O passado de ostra da Grande Maçã

Por

Bolívar Torres, Jornal do Brasil

RIO DE JANEIRO - Até os primeiros anos do século 20, quem vinha a Nova York não podia deixar de experimentar suas ostras, consideradas então as melhores do mundo. Desde as origens da cidade, a concha único alimento que se come vivo cumpria um papel essencial na alimentação e comércio. Barata, mas consumida por ricos e pobres, era fácil de ser extraída do estuário, sendo vendida na rua ou até em restaurantes do tipo coma tudo o que você aguentar . Aos poucos, porém, os abundantes recursos naturais foram minguando, até o fechamento das últimas reservas, em 1927. A epopéia do molusco, com seu início, auge, decadência e fim é contada pelo jornalista e escritor americano Mark Kurlansky em A grande ostra. No livro, o autor dos best-sellers 1968: o ano que abalou o mundo e Bacalhau: a história do peixe que mudou o mundo parte de um princípio radical: a história de Nova York é a história de suas ostras. E de como a cidade as perdeu.

Quando as pessoas pensavam em Nova York, elas pensavam em ostras diz Kurlansky, em entrevista por telefone, de Nova York, ao Jornal do Brasil. É interessante analisar como isso mudou em poucos anos.

Kurlansky nos leva até os tempos em que, muito antes da chegada dos europeus, no século 16, os índios Lenapes já eram ávidos consumidores de ostras. A natureza se mostrava de forma exuberante na cidade, enquanto holandeses e ingleses estabeleciam relações tensas com os nativos. Não demorou muito para que o molusco se tornasse a principal fonte econômica da cidade, e seu melhor produto de exportação. Em 1860, 12 milhões de ostras foram vendidas nos mercados nova-iorquinos, numa produção que chegava a 700 milhões de unidades por ano. O autor dá uma ideia do que era a cidade no auge do comércio das ostras.

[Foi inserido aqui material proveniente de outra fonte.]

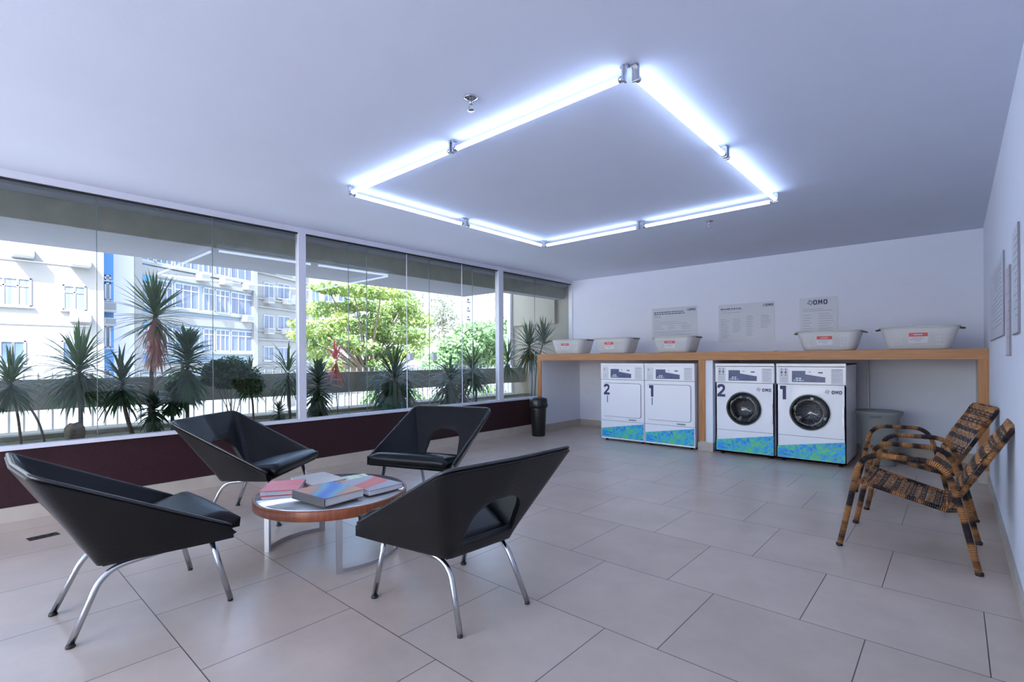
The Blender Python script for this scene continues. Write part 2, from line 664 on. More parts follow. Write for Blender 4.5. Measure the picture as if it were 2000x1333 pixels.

Havia barracas por toda a cidade, tão comuns como são hoje as carrocinhas de cachorro-quente: na rua ou em pequenos quiosques com janela, por onde as ostras eram entregues ao freguês, sobretudo ao longo do East River. As ostras custavam US$ 0, 01; um ensopado de ostras, US$ 0,10.

Fim do Éden

As ostras também desempenhavam uma outra função esta infelizmente pouco valorizada pela população da época. Se deixado em paz, o molusco passa a vida sugando a água do mar, extraindo seus nutrientes e depois se livrando dela. Com isso, tratava a água local. Sua superexploração significou um agravamento da poluição dos rios.

O livro mostra como Nova York, assim como outros centros urbanos, acabaram com seus ambientes naturais diz Kurlansly. Mas é sempre assim, vejo com os peixes: as pessoas só começam a estudar uma espécie quando ela começa a desaparecer. No caso de Nova York é especial, pois a cidade realmente apresenta uma natureza exuberante, e é só ver como até hoje certos lugares são tomados pelo verde quando abandonados.

Falta de planejamento

Para Kurlansky, a única coisa que os nova-iorquinos ignoram mais do que a história é a natureza . E o que a população atual esquece é que sua cidade só se tornou o que é graças ao estuário de Hudson, um enorme e interligado sistema de fluxo e refluxo de marés que envolve também Nova Jersey e Connecticut. Já no século 18, sabia-se que o Éden tinha seus limites mas a ânsia pelo dinheiro falou mais alto. A epopéia das ostras é também o relato de como a metrópole perdeu sua conexão com a própria água limpa e saudável que construiu a sua glória.

Nova-iorquinos estão sempre falando em deixar a cidade e ir para o mar, mas o mar está lá na sua frente, dá para ver da janela de seus apartamentos lembra Kurlansky. Antigamente, a relação com o mar era muito maior. Velejava-se e pescava-se. Hoje, não se tira mais a comida de lá.

Como todas as sociedades, um traço forte da identidade nova-iorquina seria o de lidar com as consequências e não planejar e prevenir.

Muitas pessoas com títulos de planejamento urbano se aproximaram da cidade, mas a verdade é que os planejamentos sempre aconteceram como uma reação a coisas que já estavam ocorrendo analisa o escritor.

Mesmo não fazendo mais parte do pathos nova-iorquino, o molusco continua sendo apreciado pela população.

Não se come tanto quanto no século 19, mas é certo que o consumo cresceu nas últimas duas décadas. A ostra virou popular novamente, só que agora são caras, porque precisam ser importadas. Em Nova York, elas continuam crescendo, mas como a água é repleta de produtos químicas, não seria muito saudável comê-las.